What are these unhealthy practices? How do people change them?
There are self-quizzes and case histories in "The Longevity Project" that you can use to understand your own long-term patterns, and trajectories relevant to health. These focus on your personality and your social interactions. Then, the best way to get yourself on a healthy pathway, one of healthy long-term patterns, is to associate with other healthy, active, involved individuals, especially those relevant to your desired healthy lifestyle. As our examples and studies revealed, each individual needs to understand his or her own life trajectory and engage in the things that fit best for that individual.
In the book, one of the things you discussed to keep people healthy is stress. Many people find that shocking because they’re told to take it easy to live longer. How is stressing and worrying healthy?

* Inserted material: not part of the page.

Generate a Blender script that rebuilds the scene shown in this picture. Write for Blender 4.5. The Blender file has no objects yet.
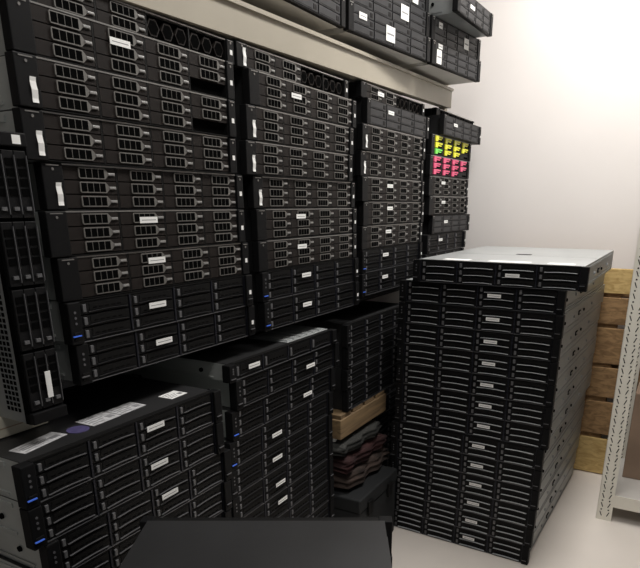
import bpy, bmesh, math, random
from mathutils import Vector, Matrix
random.seed(7)
S = bpy.context.scene
C = S.collection
PI = math.pi

# ------------------------------------------------------------------ materials
def new_mat(name, col, rough=.5, metal=0.0, bump=0.0, bscale=60, mottle=0.0, mscale=8, spec=.5, emit=None):
    m = bpy.data.materials.new(name); m.use_nodes = True
    nt = m.node_tree; N = nt.nodes; L = nt.links
    b = N['Principled BSDF']
    b.inputs['Base Color'].default_value = (*col, 1)
    b.inputs['Roughness'].default_value = rough
    b.inputs['Metallic'].default_value = metal
    b.inputs['Specular IOR Level'].default_value = spec
    if emit:
        b.inputs['Emission Color'].default_value = (*emit[0], 1)
        b.inputs['Emission Strength'].default_value = emit[1]
    tc = N.new('ShaderNodeTexCoord')
    if mottle:
        n = N.new('ShaderNodeTexNoise'); n.inputs['Scale'].default_value = mscale; n.inputs['Detail'].default_value = 5
        L.new(tc.outputs['Object'], n.inputs['Vector'])
        r = N.new('ShaderNodeMapRange'); r.inputs['From Min'].default_value = .3; r.inputs['From Max'].default_value = .7
        r.inputs['To Min'].default_value = 1 - mottle; r.inputs['To Max'].default_value = 1 + mottle
        L.new(n.outputs['Fac'], r.inputs['Value'])
        mx = N.new('ShaderNodeVectorMath'); mx.operation = 'SCALE'
        mx.inputs[0].default_value = col
        L.new(r.outputs['Result'], mx.inputs['Scale']); L.new(mx.outputs['Vector'], b.inputs['Base Color'])
    if bump:
        n2 = N.new('ShaderNodeTexNoise'); n2.inputs['Scale'].default_value = bscale; n2.inputs['Detail'].default_value = 4
        L.new(tc.outputs['Object'], n2.inputs['Vector'])
        bp = N.new('ShaderNodeBump'); bp.inputs['Strength'].default_value = bump; bp.inputs['Distance'].default_value = .004
        L.new(n2.outputs['Fac'], bp.inputs['Height']); L.new(bp.outputs['Normal'], b.inputs['Normal'])
    return m

def wood_mat(name, a, bcol):
    m = bpy.data.materials.new(name); m.use_nodes = True
    nt = m.node_tree; N = nt.nodes; L = nt.links; b = N['Principled BSDF']
    tc = N.new('ShaderNodeTexCoord'); mp = N.new('ShaderNodeMapping'); mp.inputs['Scale'].default_value = (2.0, 9, 26)
    n = N.new('ShaderNodeTexNoise'); n.inputs['Scale'].default_value = 2.2; n.inputs['Detail'].default_value = 6; n.inputs['Distortion'].default_value = .9
    r = N.new('ShaderNodeValToRGB'); r.color_ramp.elements[0].color = (*a, 1); r.color_ramp.elements[1].color = (*bcol, 1)
    r.color_ramp.elements[0].position = .32; r.color_ramp.elements[1].position = .62
    L.new(tc.outputs['Object'], mp.inputs['Vector']); L.new(mp.outputs['Vector'], n.inputs['Vector'])
    L.new(n.outputs['Fac'], r.inputs['Fac']); L.new(r.outputs['Color'], b.inputs['Base Color'])
    b.inputs['Roughness'].default_value = .75
    return m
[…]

Our results clearly showed that those who were highly motivated, worked the hardest, steadily advanced in their careers and achieved the most career success lived the longest. They didn’t work themselves to death, they worked themselves to life. Ambition was not a problem and taking it easy was not healthy. In fact, those who were carefree, undependable,and un-ambitious in childhood, and who were unsuccessful in their careers, had a whopping increase in their mortality risk.

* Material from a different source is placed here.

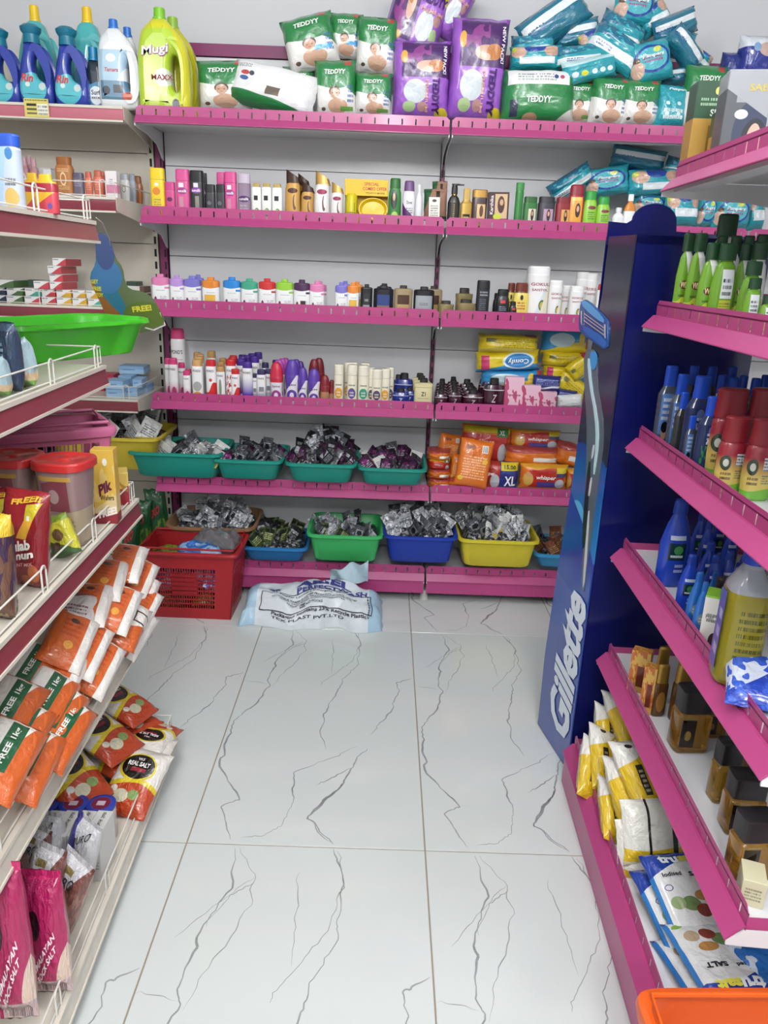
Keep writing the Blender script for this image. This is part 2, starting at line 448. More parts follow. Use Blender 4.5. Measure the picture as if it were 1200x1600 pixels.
# the older cream unit to the left
def strip_shelf(parent, w, depth, mw, colr, wires=True, h=.050, wh=.050, plate=True, post=.30, lean=.008):
    sh = link('shelf', MB().box((0, 0, h-.004), (w, depth, h)).box((0, .004, 0), (w, .008, h-.004)).box((0,.008,0),(w,.05,.003)).mesh('shelf', cream_metal, False), parent, mw)
    ps = MB(); ps.prism([(-lean, .004), (-lean+.002, 0), (.0035, 0), (.0035, h-.004), (-.002, h-.006)], .0, w, 'x')
    link('price_strip', ps.mesh('price_strip', colr), sh)
    ed = MB(); ed.prism([(-lean-.003, -.002), (-lean+.004, -.002), (-lean+.004, .004), (-lean-.003, .004)], 0, w, 'x')
    ed.prism([(-.006, h-.008), (.004, h-.008), (.004, h+.001), (-.006, h+.001)], 0, w, 'x')
    link('strip_edge', ed.mesh('strip_edge', cream_metal, False), sh)
    if wires:
        wr = MB(); r = .0019; y = .006
        wr.tube([(0.004, y, h+.006), (w-.004, y, h+.006)], r); wr.tube([(.004, y, h+.004), (.004, y, h+wh), (w-.004, y, h+wh), (w-.004, y, h+.004)], r)
        for sx in (.004, w-.004):
            wr.tube([(sx, y, h+wh), (sx, depth-.02, h+wh)], r)
        n = max(1, int(w/post))
        for k in range(n+1):
            c = .045+k*(w-.09)/n
            wr.tube([(c-.011, y-.003, h)]+[(c-.011*cos(a), y-.003, h+wh-.004+.011*sin(a)) for a in [pi*i/6 for i in range(7)]]+[(c+.011, y-.003, h)], r, 6)
        link('wire_guard', wr.mesh('wire_guard', mat('dedbd2', .35)), sh)
    if plate:
        bp = MB().prism([(0, .006), (0, h), (depth, h), (depth, -.06), (depth-.05, -.035), (.03, .0)], 0, .002, 'x').mesh('bracket', cream_metal, False)
        for x in (-.002, w): link('bracket', bp, sh, Matrix.Translation((x, 0, 0)))
    return sh
redstrip = mat('842f3d', .26, noisy=.12, ns=60, coat=.2)
pinkstrip = mat('bd6a78', .38)
old = thing('wall_shelving', 'cream wall shelving with dull red price strips left of the pink run', 'shelving')
LZ = [(1.862, 3.075, pinkstrip, False), (1.545, 2.93, redstrip, True), (1.155, 3.05, redstrip, True), (.801, 3.03, redstrip, True), (.575, 3.10, redstrip, False), (.10, 3.05, redstrip, False)]
LX0, LX1 = -2.3, -.982
for z, y, c, wi in LZ:
    strip_shelf(old, LX1-LX0, YB-y-.004, Matrix.Translation((LX0, y, z)), c, wi)
z = .05
while z < 2.0:
    link('back_panel', MB().box((LX0, YB, z+.0015), (LX1-.02, YB+.012, z+.35-.0015)).mesh('back_panel', cream_metal, False), old); z += .35
for x in (LX1-.004,):
    u = link('upright', MB().box((x-.013, YB-.02, 0), (x+.012, YB+.03, 2.0)).mesh('upright', cream_metal, False), old)
    sl = MB(); z = .1
    while z < 1.95: sl.box((x-.004, YB-.0215, z), (x+.005, YB-.0195, z+.030)); z += .05
    link('slot', sl.mesh('slot', black, False), u)['kind'] = 'stuff'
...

One of the interesting things the book points out about living a long and healthy life is career accomplishments. How does a person approach or choose a career and avoid stressing or shortening his or her own life?
One of the tips we present in "The Longevity Project" (which we both use ourselves) is to welcome new work assignments. That is, rather than thinking “Oh no, more work, I’m stressed” instead think, “Oh good; increased opportunity to accomplish something worthwhile!” And then – here’s the key – start on that task right away. This is not “positive thinking.” Rather, this is a behavioral approach to the workday. You do it knowing that it will bring even more work. We present many examples showing that this is how the long-lived participants lived.
You found behaviors and characteristics in these 1,500 people studied that relate to longevity. What are a few of those behaviors and characteristics? What are the secrets to longevity?
In childhood, each participant’s parents and teachers were asked to rate the child on dozens of trait dimensions. We worked to create a reliable and valid scale of conscientiousness and dependability – whether the child was prudent, conscientious, truthful and free from egotism. Then, in young adulthood, the participants were asked questions like, “Are you thrifty and careful about making loans?” and “How persistent are you in the accomplishment of your ends?” We worked for months to construct and validate a new series of new, reliable personality scales. It was almost as if we had gone back decades and measured Franklin Roosevelt’s personality by finding a modern-day doppelganger. Unexpectedly, in both childhood and adulthood, conscientiousness turned out to be the best personality predictor of long life. This is a strong effect, comparable to the effects of systolic blood pressure or cholesterol on longevity.
And what were a few behaviors and characteristics that were shortening these people’s lives?
Men who got and stayed divorced (or who remarried and divorced again) saw their risk of dying skyrocket. And social isolation was generally very unhealthy.